Write out the listing below without alteration, omitting its pictures.

'''

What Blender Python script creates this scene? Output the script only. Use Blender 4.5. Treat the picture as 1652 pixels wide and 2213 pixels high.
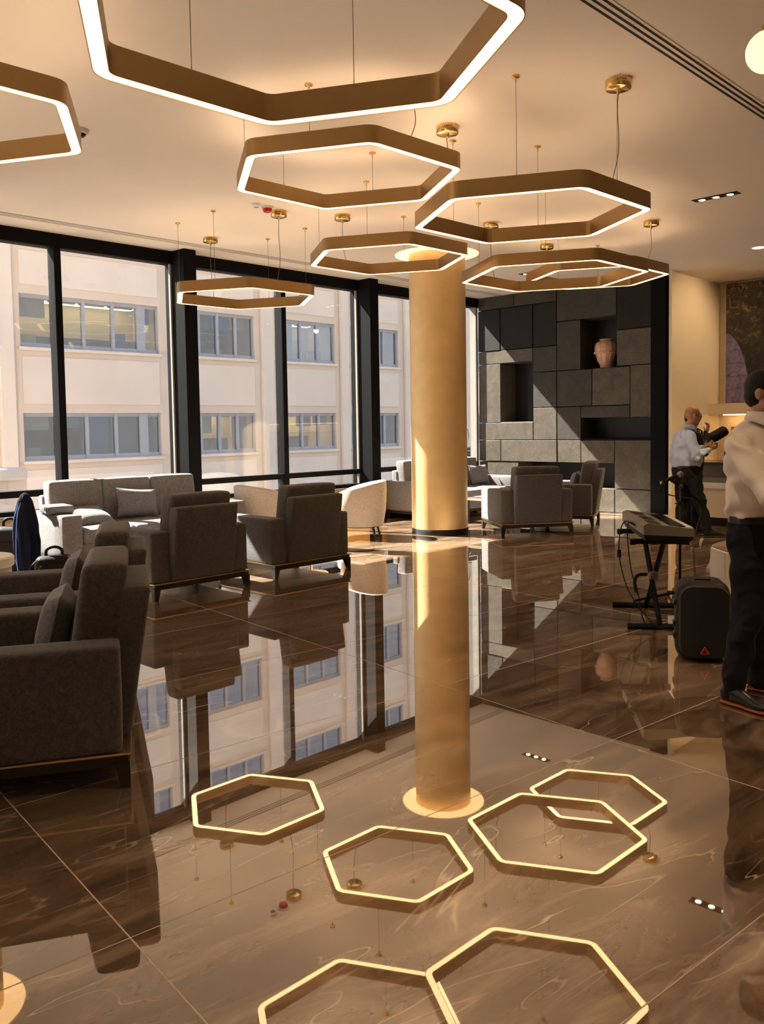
import bpy, bmesh, math, random
from mathutils import Vector, Matrix, Euler

random.seed(7)
scene = bpy.context.scene
for o in list(bpy.data.objects):
    bpy.data.objects.remove(o)
PI = math.pi
R = math.radians

# ------------------------------------------------------------------ camera
FPX, CYPX = 1836.96, 1024.88
cam_d = bpy.data.cameras.new('camera')
cam = bpy.data.objects.new('camera', cam_d)
scene.collection.objects.link(cam)
scene.camera = cam
cam_d.sensor_fit = 'HORIZONTAL'
cam_d.sensor_width = 36.0
cam_d.lens = 36.0 * FPX / 1652.0
cam_d.shift_x = 0.0
cam_d.shift_y = (CYPX - 1106.5) / 1652.0
cam_d.clip_end = 500
p_, r_, yw = 0.0562, -0.0159, 0.6874 + R(6.2)
fw = Vector((0, math.cos(p_), -math.sin(p_)))
up = Vector((0, math.sin(p_), math.cos(p_)))
rt = Vector((1, 0, 0))
rt2 = rt * math.cos(r_) + up * math.sin(r_)
up2 = up * math.cos(r_) - rt * math.sin(r_)
RZ = Matrix.Rotation(-yw, 3, 'Z')
rt2, up2, fw = RZ @ rt2, RZ @ up2, RZ @ fw
M = Matrix(((rt2.x, up2.x, -fw.x), (rt2.y, up2.y, -fw.y), (rt2.z, up2.z, -fw.z)))
cam.matrix_world = Matrix.Translation((0, 0, 1.5554)) @ M.to_4x4()

# ------------------------------------------------------------------ world, sun, exposure
SKY_STRENGTH = 0.88
SUN_STRENGTH = 33.0
E_STRIP = 3.2          # visible underside strips of the ring lamps
E_UP = 12.0            # LED on top of the ring lamps, washing the ceiling
EXPOSURE = 0.50
world = bpy.data.worlds.new('sky_world')
scene.world = world
world.use_nodes = True
wn, wl = world.node_tree.nodes, world.node_tree.links
wn.clear()
w_out = wn.new('ShaderNodeOutputWorld')
w_bg = wn.new('ShaderNodeBackground')
w_tc = wn.new('ShaderNodeTexCoord')
w_sep = wn.new('ShaderNodeSeparateXYZ')
w_rmp = wn.new('ShaderNodeValToRGB')
w_rmp.color_ramp.elements[0].position = 0.0
w_rmp.color_ramp.elements[0].color = (1.0, 0.93, 0.86, 1)
w_rmp.color_ramp.elements[1].position = 0.9
w_rmp.color_ramp.elements[1].color = (0.36, 0.58, 1.0, 1)
e_ = w_rmp.color_ramp.elements.new(0.3)
e_.color = (0.80, 0.86, 0.95, 1)
wl.new(w_tc.outputs['Generated'], w_sep.inputs[0])
wl.new(w_sep.outputs['Z'], w_rmp.inputs[0])
wl.new(w_rmp.outputs[0], w_bg.inputs['Color'])
w_bg.inputs['Strength'].default_value = SKY_STRENGTH
wl.new(w_bg.outputs[0], w_out.inputs['Surface'])

sun_d = bpy.data.lights.new('sun', 'SUN')
sun_d.energy = SUN_STRENGTH
sun_d.angle = R(0.6)
sun_d.color = (1.0, 0.93, 0.82)
sun = bpy.data.objects.new('sun', sun_d)
scene.collection.objects.link(sun)
sun.location = (0, 30, 40)
sun.rotation_euler = Vector((0.31, -1.0, -1.055)).to_track_quat('-Z', 'Y').to_euler()

vs = scene.view_settings
vs.view_transform = 'Standard'
vs.look = 'None'
vs.exposure = EXPOSURE
vs.gamma = 1.0
vs.use_curve_mapping = False
cy = scene.cycles
cy.use_denoising = True
try:
    cy.denoiser = 'OPENIMAGEDENOISE'
except Exception:
    pass
cy.use_adaptive_sampling = True
cy.adaptive_threshold = 0.2
cy.adaptive_min_samples = 16
cy.max_bounces = 6
cy.diffuse_bounces = 3
cy.glossy_bounces = 3
cy.transmission_bounces = 2
cy.transparent_max_bounces = 10
cy.sample_clamp_indirect = 5.0
cy.caustics_reflective = True
cy.caustics_refractive = False
cy.blur_glossy = 1.0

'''

### Exercise answer
What Blender Python script creates this scene? Output the script only. Use Blender 4.5. Treat the picture as 1652 pixels wide and 2213 pixels high.
import bpy, bmesh, math, random
from mathutils import Vector, Matrix, Euler

random.seed(7)
scene = bpy.context.scene
for o in list(bpy.data.objects):
    bpy.data.objects.remove(o)
PI = math.pi
R = math.radians

# ------------------------------------------------------------------ camera
FPX, CYPX = 1836.96, 1024.88
cam_d = bpy.data.cameras.new('camera')
cam = bpy.data.objects.new('camera', cam_d)
scene.collection.objects.link(cam)
scene.camera = cam
cam_d.sensor_fit = 'HORIZONTAL'
cam_d.sensor_width = 36.0
cam_d.lens = 36.0 * FPX / 1652.0
cam_d.shift_x = 0.0
cam_d.shift_y = (CYPX - 1106.5) / 1652.0
cam_d.clip_end = 500
p_, r_, yw = 0.0562, -0.0159, 0.6874 + R(6.2)
fw = Vector((0, math.cos(p_), -math.sin(p_)))
up = Vector((0, math.sin(p_), math.cos(p_)))
rt = Vector((1, 0, 0))
rt2 = rt * math.cos(r_) + up * math.sin(r_)
up2 = up * math.cos(r_) - rt * math.sin(r_)
RZ = Matrix.Rotation(-yw, 3, 'Z')
rt2, up2, fw = RZ @ rt2, RZ @ up2, RZ @ fw
M = Matrix(((rt2.x, up2.x, -fw.x), (rt2.y, up2.y, -fw.y), (rt2.z, up2.z, -fw.z)))
cam.matrix_world = Matrix.Translation((0, 0, 1.5554)) @ M.to_4x4()

# ------------------------------------------------------------------ world, sun, exposure
SKY_STRENGTH = 0.88
SUN_STRENGTH = 33.0
E_STRIP = 3.2          # visible underside strips of the ring lamps
E_UP = 12.0            # LED on top of the ring lamps, washing the ceiling
EXPOSURE = 0.50
world = bpy.data.worlds.new('sky_world')
scene.world = world
world.use_nodes = True
wn, wl = world.node_tree.nodes, world.node_tree.links
wn.clear()
w_out = wn.new('ShaderNodeOutputWorld')
w_bg = wn.new('ShaderNodeBackground')
w_tc = wn.new('ShaderNodeTexCoord')
w_sep = wn.new('ShaderNodeSeparateXYZ')
w_rmp = wn.new('ShaderNodeValToRGB')
w_rmp.color_ramp.elements[0].position = 0.0
w_rmp.color_ramp.elements[0].color = (1.0, 0.93, 0.86, 1)
w_rmp.color_ramp.elements[1].position = 0.9
w_rmp.color_ramp.elements[1].color = (0.36, 0.58, 1.0, 1)
e_ = w_rmp.color_ramp.elements.new(0.3)
e_.color = (0.80, 0.86, 0.95, 1)
wl.new(w_tc.outputs['Generated'], w_sep.inputs[0])
wl.new(w_sep.outputs['Z'], w_rmp.inputs[0])
wl.new(w_rmp.outputs[0], w_bg.inputs['Color'])
w_bg.inputs['Strength'].default_value = SKY_STRENGTH
wl.new(w_bg.outputs[0], w_out.inputs['Surface'])

sun_d = bpy.data.lights.new('sun', 'SUN')
sun_d.energy = SUN_STRENGTH
sun_d.angle = R(0.6)
sun_d.color = (1.0, 0.93, 0.82)
sun = bpy.data.objects.new('sun', sun_d)
scene.collection.objects.link(sun)
sun.location = (0, 30, 40)
sun.rotation_euler = Vector((0.31, -1.0, -1.055)).to_track_quat('-Z', 'Y').to_euler()

vs = scene.view_settings
vs.view_transform = 'Standard'
vs.look = 'None'
vs.exposure = EXPOSURE
vs.gamma = 1.0
vs.use_curve_mapping = False
cy = scene.cycles
cy.use_denoising = True
try:
    cy.denoiser = 'OPENIMAGEDENOISE'
except Exception:
    pass
cy.use_adaptive_sampling = True
cy.adaptive_threshold = 0.2
cy.adaptive_min_samples = 16
cy.max_bounces = 6
cy.diffuse_bounces = 3
cy.glossy_bounces = 3
cy.transmission_bounces = 2
cy.transparent_max_bounces = 10
cy.sample_clamp_indirect = 5.0
cy.caustics_reflective = True
cy.caustics_refractive = False
cy.blur_glossy = 1.0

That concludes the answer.